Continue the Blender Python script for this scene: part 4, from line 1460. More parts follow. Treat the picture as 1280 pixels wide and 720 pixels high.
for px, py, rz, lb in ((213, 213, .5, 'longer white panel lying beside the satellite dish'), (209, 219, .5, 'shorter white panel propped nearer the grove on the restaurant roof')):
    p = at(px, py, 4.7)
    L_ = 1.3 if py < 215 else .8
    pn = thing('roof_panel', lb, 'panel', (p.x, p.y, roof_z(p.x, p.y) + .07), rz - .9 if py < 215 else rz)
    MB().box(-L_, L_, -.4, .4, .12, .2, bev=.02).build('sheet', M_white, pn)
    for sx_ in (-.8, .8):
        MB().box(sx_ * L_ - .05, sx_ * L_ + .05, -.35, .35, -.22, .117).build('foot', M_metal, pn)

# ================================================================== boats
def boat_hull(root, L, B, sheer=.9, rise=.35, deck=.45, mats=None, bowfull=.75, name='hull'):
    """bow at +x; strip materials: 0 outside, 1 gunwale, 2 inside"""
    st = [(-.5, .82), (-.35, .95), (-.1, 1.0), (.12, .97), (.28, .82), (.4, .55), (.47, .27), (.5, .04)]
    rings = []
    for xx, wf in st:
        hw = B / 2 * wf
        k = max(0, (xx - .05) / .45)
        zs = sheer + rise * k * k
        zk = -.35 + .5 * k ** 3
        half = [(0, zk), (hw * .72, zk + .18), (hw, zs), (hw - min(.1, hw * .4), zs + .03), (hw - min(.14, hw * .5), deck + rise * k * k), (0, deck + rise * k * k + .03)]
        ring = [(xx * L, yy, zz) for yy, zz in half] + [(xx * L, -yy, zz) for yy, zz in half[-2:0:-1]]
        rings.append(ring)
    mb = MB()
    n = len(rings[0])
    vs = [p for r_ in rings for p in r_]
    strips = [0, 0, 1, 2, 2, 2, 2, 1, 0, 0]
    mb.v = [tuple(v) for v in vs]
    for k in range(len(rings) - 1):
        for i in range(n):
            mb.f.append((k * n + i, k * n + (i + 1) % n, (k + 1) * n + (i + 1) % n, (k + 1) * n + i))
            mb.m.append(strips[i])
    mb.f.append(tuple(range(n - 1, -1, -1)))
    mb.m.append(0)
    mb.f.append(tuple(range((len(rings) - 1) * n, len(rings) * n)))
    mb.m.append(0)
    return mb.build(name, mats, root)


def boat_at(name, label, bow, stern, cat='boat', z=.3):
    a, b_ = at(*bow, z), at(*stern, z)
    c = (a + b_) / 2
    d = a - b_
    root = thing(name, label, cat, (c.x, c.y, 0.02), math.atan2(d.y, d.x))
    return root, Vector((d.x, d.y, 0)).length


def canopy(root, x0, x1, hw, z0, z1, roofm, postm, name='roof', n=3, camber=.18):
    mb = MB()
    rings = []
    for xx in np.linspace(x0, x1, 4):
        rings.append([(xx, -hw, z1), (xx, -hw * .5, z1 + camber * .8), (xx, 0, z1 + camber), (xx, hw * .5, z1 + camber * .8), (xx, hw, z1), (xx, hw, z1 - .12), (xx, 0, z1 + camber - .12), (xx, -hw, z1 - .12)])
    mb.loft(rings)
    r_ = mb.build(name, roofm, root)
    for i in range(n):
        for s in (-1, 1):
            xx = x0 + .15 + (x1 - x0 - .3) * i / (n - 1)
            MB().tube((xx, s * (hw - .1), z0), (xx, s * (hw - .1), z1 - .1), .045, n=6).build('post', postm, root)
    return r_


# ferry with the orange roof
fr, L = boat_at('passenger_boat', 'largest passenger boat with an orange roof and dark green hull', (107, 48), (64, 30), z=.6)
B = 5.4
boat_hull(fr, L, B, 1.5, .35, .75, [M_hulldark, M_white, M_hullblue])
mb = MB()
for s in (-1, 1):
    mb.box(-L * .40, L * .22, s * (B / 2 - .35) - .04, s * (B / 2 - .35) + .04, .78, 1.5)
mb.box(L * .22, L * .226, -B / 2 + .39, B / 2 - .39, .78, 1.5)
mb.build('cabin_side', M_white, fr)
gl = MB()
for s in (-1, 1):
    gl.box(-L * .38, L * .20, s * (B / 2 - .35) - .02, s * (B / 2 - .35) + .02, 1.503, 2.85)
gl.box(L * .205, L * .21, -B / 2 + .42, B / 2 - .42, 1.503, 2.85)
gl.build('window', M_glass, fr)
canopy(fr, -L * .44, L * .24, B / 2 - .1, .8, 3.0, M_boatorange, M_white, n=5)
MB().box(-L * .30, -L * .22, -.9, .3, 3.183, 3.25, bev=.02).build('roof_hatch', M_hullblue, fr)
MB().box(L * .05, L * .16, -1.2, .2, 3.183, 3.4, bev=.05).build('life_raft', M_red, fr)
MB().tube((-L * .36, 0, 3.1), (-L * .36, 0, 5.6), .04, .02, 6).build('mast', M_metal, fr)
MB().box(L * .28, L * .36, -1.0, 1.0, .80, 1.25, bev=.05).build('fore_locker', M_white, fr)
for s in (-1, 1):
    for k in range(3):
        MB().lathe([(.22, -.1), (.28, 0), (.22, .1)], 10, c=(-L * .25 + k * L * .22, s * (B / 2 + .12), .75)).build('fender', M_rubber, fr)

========

Repeat the material above in full, quoting it exactly.

■ Finished answer ■
Continue the Blender Python script for this scene: part 4, from line 1460. More parts follow. Treat the picture as 1280 pixels wide and 720 pixels high.
for px, py, rz, lb in ((213, 213, .5, 'longer white panel lying beside the satellite dish'), (209, 219, .5, 'shorter white panel propped nearer the grove on the restaurant roof')):
    p = at(px, py, 4.7)
    L_ = 1.3 if py < 215 else .8
    pn = thing('roof_panel', lb, 'panel', (p.x, p.y, roof_z(p.x, p.y) + .07), rz - .9 if py < 215 else rz)
    MB().box(-L_, L_, -.4, .4, .12, .2, bev=.02).build('sheet', M_white, pn)
    for sx_ in (-.8, .8):
        MB().box(sx_ * L_ - .05, sx_ * L_ + .05, -.35, .35, -.22, .117).build('foot', M_metal, pn)

# ================================================================== boats
def boat_hull(root, L, B, sheer=.9, rise=.35, deck=.45, mats=None, bowfull=.75, name='hull'):
    """bow at +x; strip materials: 0 outside, 1 gunwale, 2 inside"""
    st = [(-.5, .82), (-.35, .95), (-.1, 1.0), (.12, .97), (.28, .82), (.4, .55), (.47, .27), (.5, .04)]
    rings = []
    for xx, wf in st:
        hw = B / 2 * wf
        k = max(0, (xx - .05) / .45)
        zs = sheer + rise * k * k
        zk = -.35 + .5 * k ** 3
        half = [(0, zk), (hw * .72, zk + .18), (hw, zs), (hw - min(.1, hw * .4), zs + .03), (hw - min(.14, hw * .5), deck + rise * k * k), (0, deck + rise * k * k + .03)]
        ring = [(xx * L, yy, zz) for yy, zz in half] + [(xx * L, -yy, zz) for yy, zz in half[-2:0:-1]]
        rings.append(ring)
    mb = MB()
    n = len(rings[0])
    vs = [p for r_ in rings for p in r_]
    strips = [0, 0, 1, 2, 2, 2, 2, 1, 0, 0]
    mb.v = [tuple(v) for v in vs]
    for k in range(len(rings) - 1):
        for i in range(n):
            mb.f.append((k * n + i, k * n + (i + 1) % n, (k + 1) * n + (i + 1) % n, (k + 1) * n + i))
            mb.m.append(strips[i])
    mb.f.append(tuple(range(n - 1, -1, -1)))
    mb.m.append(0)
    mb.f.append(tuple(range((len(rings) - 1) * n, len(rings) * n)))
    mb.m.append(0)
    return mb.build(name, mats, root)


def boat_at(name, label, bow, stern, cat='boat', z=.3):
    a, b_ = at(*bow, z), at(*stern, z)
    c = (a + b_) / 2
    d = a - b_
    root = thing(name, label, cat, (c.x, c.y, 0.02), math.atan2(d.y, d.x))
    return root, Vector((d.x, d.y, 0)).length


def canopy(root, x0, x1, hw, z0, z1, roofm, postm, name='roof', n=3, camber=.18):
    mb = MB()
    rings = []
    for xx in np.linspace(x0, x1, 4):
        rings.append([(xx, -hw, z1), (xx, -hw * .5, z1 + camber * .8), (xx, 0, z1 + camber), (xx, hw * .5, z1 + camber * .8), (xx, hw, z1), (xx, hw, z1 - .12), (xx, 0, z1 + camber - .12), (xx, -hw, z1 - .12)])
    mb.loft(rings)
    r_ = mb.build(name, roofm, root)
    for i in range(n):
        for s in (-1, 1):
            xx = x0 + .15 + (x1 - x0 - .3) * i / (n - 1)
            MB().tube((xx, s * (hw - .1), z0), (xx, s * (hw - .1), z1 - .1), .045, n=6).build('post', postm, root)
    return r_


# ferry with the orange roof
fr, L = boat_at('passenger_boat', 'largest passenger boat with an orange roof and dark green hull', (107, 48), (64, 30), z=.6)
B = 5.4
boat_hull(fr, L, B, 1.5, .35, .75, [M_hulldark, M_white, M_hullblue])
mb = MB()
for s in (-1, 1):
    mb.box(-L * .40, L * .22, s * (B / 2 - .35) - .04, s * (B / 2 - .35) + .04, .78, 1.5)
mb.box(L * .22, L * .226, -B / 2 + .39, B / 2 - .39, .78, 1.5)
mb.build('cabin_side', M_white, fr)
gl = MB()
for s in (-1, 1):
    gl.box(-L * .38, L * .20, s * (B / 2 - .35) - .02, s * (B / 2 - .35) + .02, 1.503, 2.85)
gl.box(L * .205, L * .21, -B / 2 + .42, B / 2 - .42, 1.503, 2.85)
gl.build('window', M_glass, fr)
canopy(fr, -L * .44, L * .24, B / 2 - .1, .8, 3.0, M_boatorange, M_white, n=5)
MB().box(-L * .30, -L * .22, -.9, .3, 3.183, 3.25, bev=.02).build('roof_hatch', M_hullblue, fr)
MB().box(L * .05, L * .16, -1.2, .2, 3.183, 3.4, bev=.05).build('life_raft', M_red, fr)
MB().tube((-L * .36, 0, 3.1), (-L * .36, 0, 5.6), .04, .02, 6).build('mast', M_metal, fr)
MB().box(L * .28, L * .36, -1.0, 1.0, .80, 1.25, bev=.05).build('fore_locker', M_white, fr)
for s in (-1, 1):
    for k in range(3):
        MB().lathe([(.22, -.1), (.28, 0), (.22, .1)], 10, c=(-L * .25 + k * L * .22, s * (B / 2 + .12), .75)).build('fender', M_rubber, fr)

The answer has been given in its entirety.